Record list

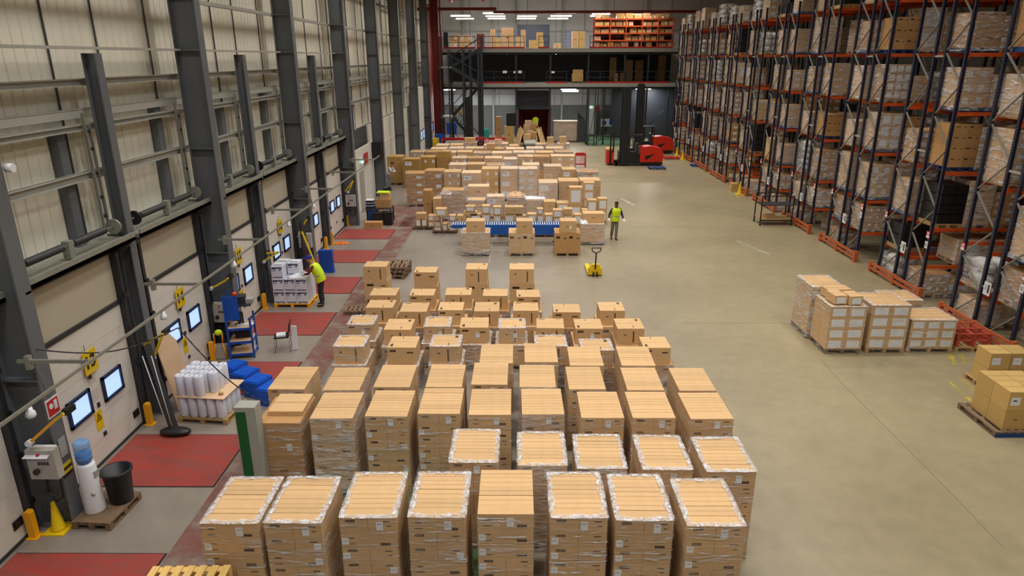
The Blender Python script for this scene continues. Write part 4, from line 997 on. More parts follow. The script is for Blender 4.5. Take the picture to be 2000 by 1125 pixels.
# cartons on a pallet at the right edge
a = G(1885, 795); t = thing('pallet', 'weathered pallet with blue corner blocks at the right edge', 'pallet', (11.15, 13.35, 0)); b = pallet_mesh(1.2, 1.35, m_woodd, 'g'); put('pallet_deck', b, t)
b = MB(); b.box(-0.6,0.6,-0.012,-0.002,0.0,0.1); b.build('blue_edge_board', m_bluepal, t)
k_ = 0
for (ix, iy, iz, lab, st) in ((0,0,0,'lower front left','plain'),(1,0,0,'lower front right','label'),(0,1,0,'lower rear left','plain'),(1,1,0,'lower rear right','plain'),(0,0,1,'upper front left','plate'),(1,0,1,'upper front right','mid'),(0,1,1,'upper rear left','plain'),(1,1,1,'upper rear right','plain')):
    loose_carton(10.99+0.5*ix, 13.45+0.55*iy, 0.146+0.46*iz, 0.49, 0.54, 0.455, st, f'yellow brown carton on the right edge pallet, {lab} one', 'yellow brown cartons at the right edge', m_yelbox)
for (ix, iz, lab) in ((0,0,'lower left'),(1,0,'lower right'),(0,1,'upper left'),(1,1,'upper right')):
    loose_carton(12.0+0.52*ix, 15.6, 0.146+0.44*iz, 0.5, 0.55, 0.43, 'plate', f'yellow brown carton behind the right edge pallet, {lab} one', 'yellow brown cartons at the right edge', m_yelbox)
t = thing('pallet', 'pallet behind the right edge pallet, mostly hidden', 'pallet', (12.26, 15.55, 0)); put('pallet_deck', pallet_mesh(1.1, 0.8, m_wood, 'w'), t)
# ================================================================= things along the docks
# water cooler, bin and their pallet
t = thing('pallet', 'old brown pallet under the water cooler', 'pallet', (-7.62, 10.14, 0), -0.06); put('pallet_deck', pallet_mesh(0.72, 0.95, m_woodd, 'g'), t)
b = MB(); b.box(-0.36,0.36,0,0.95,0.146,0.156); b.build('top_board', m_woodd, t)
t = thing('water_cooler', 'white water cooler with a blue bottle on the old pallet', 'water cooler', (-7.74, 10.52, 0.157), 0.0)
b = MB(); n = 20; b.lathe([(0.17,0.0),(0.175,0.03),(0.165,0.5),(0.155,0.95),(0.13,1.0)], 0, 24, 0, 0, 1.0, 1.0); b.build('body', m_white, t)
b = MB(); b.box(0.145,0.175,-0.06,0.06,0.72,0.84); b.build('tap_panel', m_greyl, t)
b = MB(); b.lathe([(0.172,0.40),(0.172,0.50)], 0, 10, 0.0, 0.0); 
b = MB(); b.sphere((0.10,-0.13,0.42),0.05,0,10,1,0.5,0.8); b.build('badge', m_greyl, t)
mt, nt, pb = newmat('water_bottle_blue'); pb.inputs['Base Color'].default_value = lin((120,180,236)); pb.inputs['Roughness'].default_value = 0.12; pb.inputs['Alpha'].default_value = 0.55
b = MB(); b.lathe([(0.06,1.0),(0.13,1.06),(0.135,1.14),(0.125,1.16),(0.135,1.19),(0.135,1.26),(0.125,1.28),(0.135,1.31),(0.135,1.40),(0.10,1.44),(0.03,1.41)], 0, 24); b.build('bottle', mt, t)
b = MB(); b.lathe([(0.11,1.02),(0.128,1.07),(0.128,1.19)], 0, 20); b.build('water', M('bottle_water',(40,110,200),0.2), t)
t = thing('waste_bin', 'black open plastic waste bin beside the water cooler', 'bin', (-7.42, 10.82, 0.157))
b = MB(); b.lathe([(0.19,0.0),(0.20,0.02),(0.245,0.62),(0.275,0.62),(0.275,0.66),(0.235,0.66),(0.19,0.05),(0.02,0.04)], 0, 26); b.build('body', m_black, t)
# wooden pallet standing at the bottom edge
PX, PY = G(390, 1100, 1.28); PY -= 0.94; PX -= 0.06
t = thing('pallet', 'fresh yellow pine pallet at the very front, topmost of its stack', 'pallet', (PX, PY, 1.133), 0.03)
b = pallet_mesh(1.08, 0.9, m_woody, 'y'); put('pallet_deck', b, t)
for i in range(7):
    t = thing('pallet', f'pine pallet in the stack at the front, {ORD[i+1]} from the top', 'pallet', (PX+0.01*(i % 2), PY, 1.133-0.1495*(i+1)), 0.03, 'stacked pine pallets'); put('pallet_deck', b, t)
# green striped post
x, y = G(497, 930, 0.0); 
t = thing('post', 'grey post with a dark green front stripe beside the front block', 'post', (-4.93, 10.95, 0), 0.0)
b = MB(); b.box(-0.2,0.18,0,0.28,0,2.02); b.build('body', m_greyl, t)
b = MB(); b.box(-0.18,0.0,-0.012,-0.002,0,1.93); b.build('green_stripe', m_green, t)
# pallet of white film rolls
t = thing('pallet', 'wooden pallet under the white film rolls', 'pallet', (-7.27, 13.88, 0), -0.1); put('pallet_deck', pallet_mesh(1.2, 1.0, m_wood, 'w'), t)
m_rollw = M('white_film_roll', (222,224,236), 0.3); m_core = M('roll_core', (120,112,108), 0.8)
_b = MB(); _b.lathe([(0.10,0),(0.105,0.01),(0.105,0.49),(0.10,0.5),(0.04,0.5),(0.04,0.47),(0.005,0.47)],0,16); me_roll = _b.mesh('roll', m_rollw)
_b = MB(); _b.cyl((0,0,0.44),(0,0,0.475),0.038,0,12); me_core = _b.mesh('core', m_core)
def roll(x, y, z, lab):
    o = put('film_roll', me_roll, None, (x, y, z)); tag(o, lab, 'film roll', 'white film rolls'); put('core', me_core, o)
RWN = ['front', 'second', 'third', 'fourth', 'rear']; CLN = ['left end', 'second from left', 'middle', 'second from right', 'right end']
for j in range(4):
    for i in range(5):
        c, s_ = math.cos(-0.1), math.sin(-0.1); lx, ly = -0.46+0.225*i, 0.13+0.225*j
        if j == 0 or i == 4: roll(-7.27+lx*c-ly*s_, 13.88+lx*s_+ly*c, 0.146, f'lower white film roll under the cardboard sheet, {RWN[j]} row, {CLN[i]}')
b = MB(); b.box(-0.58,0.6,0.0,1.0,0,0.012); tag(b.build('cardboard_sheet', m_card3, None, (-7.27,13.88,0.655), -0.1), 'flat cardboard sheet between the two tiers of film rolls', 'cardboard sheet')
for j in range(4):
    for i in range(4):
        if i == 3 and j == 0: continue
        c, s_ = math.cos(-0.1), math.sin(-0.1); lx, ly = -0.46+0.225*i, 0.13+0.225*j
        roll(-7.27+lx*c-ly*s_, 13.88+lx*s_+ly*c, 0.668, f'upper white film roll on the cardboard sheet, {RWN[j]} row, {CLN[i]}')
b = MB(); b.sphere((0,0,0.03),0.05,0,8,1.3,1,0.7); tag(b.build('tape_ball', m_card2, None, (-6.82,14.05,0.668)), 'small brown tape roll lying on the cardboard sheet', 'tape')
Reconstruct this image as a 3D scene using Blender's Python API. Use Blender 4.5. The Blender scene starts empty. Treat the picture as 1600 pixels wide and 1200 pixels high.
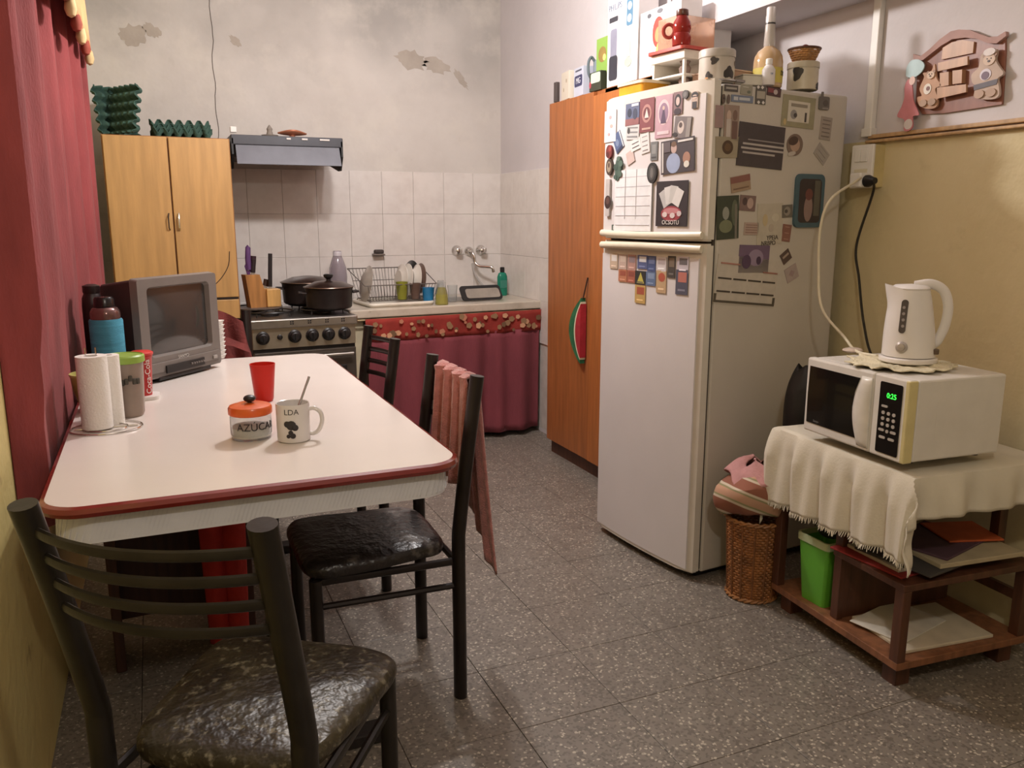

Your instructions
How many lines in the records hold the string "scene"? Reply with the number alone.

Answer to the task
2